I know by now most of you readers are probably thinking, "hold on, MURDERNATOR hasn't mentioned a new game in about six months! This oft irrelevant blog is capsizing into the completely unfathomable reaches of internet obscurity, and MURDERNATOR is at the helm, crying like an infant while jerking off to the latest BirgirPall video!" Well, there is truth in that. Dirty, sordid, truth. Not only do I still have two unopened games from October staring at me with accusing, hate-filled eyes, I also have been seriously neglecting my true love: Team Fortress 2. Things are dire in the house of MURDER for sure. The culprit, the vile home-wrecker, responsible for all of this is (no surprise if you read the blog) Battlefield 3. But what am I to do? I am captivated, enthralled, addicted. Are we in love? I COULD try to sneak past augmented assholes, only to realize I spent my Praxis points poorly. I COULD take Drake on another spin through the world, killing in the name of sweet sweet trophies. I COULD buy Naruto/Asura's Wrath/Journey, all games I am actually eager to play. I COULD open Ace Combat. OR I could spend every evening with my beloved BF3. The choice is clear, my love is gushing, there is only one thing left to do... Woo her.

"I'll look to knife, if looking knifing move:"

Sometimes you just gotta break into iambic pentameter. If you are up on your poeming try and guess which poems are what. Cheat sheet for the kids without berets: Haiku, Clerihew, Sonnet, Limerick, Acrostic, and "So I Married an Axe Murderer"

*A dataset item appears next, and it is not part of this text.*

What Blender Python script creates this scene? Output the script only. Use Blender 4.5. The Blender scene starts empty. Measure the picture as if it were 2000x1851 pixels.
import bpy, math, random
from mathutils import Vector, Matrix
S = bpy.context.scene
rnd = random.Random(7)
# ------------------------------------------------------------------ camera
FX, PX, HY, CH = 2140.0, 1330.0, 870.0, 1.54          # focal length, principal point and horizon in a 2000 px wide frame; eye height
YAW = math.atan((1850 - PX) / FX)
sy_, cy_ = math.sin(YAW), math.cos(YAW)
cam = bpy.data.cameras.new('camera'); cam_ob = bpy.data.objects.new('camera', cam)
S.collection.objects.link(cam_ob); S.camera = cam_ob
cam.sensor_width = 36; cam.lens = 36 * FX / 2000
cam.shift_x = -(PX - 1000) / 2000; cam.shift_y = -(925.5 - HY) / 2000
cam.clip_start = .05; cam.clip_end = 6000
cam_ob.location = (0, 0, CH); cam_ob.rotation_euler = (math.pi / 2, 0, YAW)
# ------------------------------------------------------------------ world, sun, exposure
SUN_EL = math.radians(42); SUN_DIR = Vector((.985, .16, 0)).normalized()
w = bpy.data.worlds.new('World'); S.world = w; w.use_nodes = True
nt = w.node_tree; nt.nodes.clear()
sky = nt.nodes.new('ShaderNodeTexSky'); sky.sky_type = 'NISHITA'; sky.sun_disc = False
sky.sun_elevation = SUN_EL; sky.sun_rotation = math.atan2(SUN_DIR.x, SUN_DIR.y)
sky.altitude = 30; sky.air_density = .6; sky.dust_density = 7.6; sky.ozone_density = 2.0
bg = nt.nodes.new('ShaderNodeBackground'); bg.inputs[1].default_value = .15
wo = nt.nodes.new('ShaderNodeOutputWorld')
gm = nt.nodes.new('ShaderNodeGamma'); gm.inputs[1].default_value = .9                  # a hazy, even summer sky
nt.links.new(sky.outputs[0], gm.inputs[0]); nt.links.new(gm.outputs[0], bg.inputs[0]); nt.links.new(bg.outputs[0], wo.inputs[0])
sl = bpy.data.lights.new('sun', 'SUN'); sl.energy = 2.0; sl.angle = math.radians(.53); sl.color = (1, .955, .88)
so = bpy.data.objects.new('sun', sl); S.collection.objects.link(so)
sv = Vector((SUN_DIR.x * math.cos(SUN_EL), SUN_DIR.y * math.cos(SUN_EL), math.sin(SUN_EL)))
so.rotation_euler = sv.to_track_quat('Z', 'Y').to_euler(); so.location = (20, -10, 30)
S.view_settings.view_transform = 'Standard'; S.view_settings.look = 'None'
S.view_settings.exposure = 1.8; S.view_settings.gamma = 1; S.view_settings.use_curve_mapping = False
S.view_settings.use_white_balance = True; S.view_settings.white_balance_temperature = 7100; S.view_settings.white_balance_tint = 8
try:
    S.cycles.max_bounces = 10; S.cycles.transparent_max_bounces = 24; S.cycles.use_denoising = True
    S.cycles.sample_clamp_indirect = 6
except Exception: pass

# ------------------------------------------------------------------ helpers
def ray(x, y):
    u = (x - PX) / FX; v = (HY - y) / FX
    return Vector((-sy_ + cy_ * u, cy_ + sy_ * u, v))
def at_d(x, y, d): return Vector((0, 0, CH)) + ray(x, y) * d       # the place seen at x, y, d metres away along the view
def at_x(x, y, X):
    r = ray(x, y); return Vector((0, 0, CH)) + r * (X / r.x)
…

The field of Dreams is for ghosts,
That's a field that you can keep.
The Field I long for the most
Is filled with the beeping of Jeep.
And battle royal is for kids,
with killing not fit for a man.
When tanks and jets I'm amid,
I demand the use of SOFLAM.
And to the MW3 packs
Antiquated is not quite the word,
MP Eightteen player max!?
Stop trying to polish a turd.
The battle, the field, the three that I need,
Is Battlefield 3, badass? Yes indeed.

There once was a game that filled me with glee
BF3 kept me playing all night until three,
With all of my friends
the fun never ends
Sadly my wife has divorced me!

Helo in the sky
I hit you with a stinger
Why will you not DIE

Before you go any further,
Ask me what game do I play?
Tell you with furious fervor
That I play one both night and day.
Like any good game it's addicting,
Even when causing a rage quit,
For winning is fucking uplifting
I tell you this game is the shit!
Exploding a tank with c4
Leaves your jaw on the floor.
Despite needing a PC with a high price
3 cheers for BF3 and 3 cheers for DICE!

Hard Headed Heckler of Hummers
Terrible Track-er, tumultuous timing.
This. Weapon. Sucks

Recon Class
You mainly suck ass
Think you're Navy Seals 'GOD'
Just stay out of my squad.

Whew. That's it. I feel like I'm in middle school again. Nothing like writing poems to make you feel like you haven't had sex yet!